志賀 秀一氏 (株)東北地域環境研究室 代表

北海道出身。中央大学経済学部卒業後、北海道東北開発公庫(現・日本政策投資銀行)入庫。平成13年2月から、(株)東北地域環境研究室代表。まちづくり元気塾:宮城県大崎市(平成18年)、岩手県岩泉町(平成19年)、新潟県南魚沼市(平成20年度)、山形県南陽市(平成21年度)を担当。

志賀 秀一氏

まちづくりパートナー

梅川 智也氏 (財)日本交通公社 研究調査部長

新潟県出身。筑波大学社会工学類都市・地域計画専攻卒業後、(財)日本交通公社(調査部 観光計画室 研究員)入社。平成17年6月より現職。観光リゾートを主体とする都市・地域振興計画の策定、プロデュースに多数従事。

梅川 智也氏

まちづくりパートナー

吉川 由美氏 (有)ダハ プランニングワーク 代表取締役

各地でコンサート、演劇などのプロデュース、脚本、演出などを手がける。仙台市を中心にコミュニティアート活動を展開。平成16年から仙台市の倉庫を会場に開催される『はっぴい・はっぱ・プロジェクト』をプロデュース。まちづくり元気塾:新潟県南魚沼市(平成20年度)、山形県南陽市(平成21年度)、秋田県仙北市(平成21年度)を担当。

吉川 由美氏

お馬出しプロジェクトのアドバイザー紹介

神田 昌幸氏 国土交通省 都市・地域整備局 まちづくり推進課 都市総合事業推進室長

京都大学大学院工学研究科土木工学修了後、建設省(現・国土交通省)に入省。

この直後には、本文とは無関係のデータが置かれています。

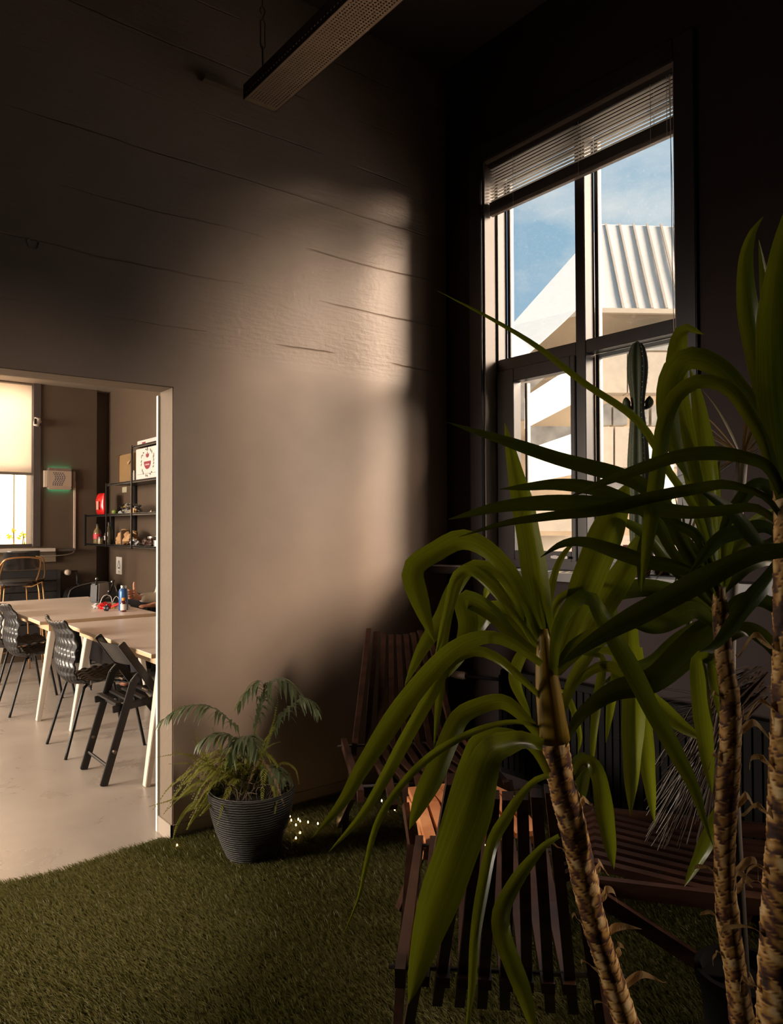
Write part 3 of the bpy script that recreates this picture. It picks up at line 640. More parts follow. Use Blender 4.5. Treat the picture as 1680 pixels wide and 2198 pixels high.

東北地方整備局酒田工事事務所長、都市・地域整備局都市計画課企画専門官、倉敷市助役などを経て、平成22年より現職。景観法の制定、まちづくり交付金事業等に数多く関わる。

神田 昌幸氏

「お馬出し(おんまだし)プロジェクト」とは

「馬出(うまだし)」とは、城の入口や城門を守るために設ける空間をいう。高田城址から南へ1kmばかりの地点は「お馬出し通り」と呼ばれ、これを市民による賑わいのあるものにしようということで、平成17年同プロジェクトは発足した。「春・秋のアート遊市」「七夕縁日」「お馬出し塾」を活動の主軸にしており、これに加え、現在では高田城開府400年に向けて、記念事業を構想中。

※本文中に記載の役職等は、当時のものです。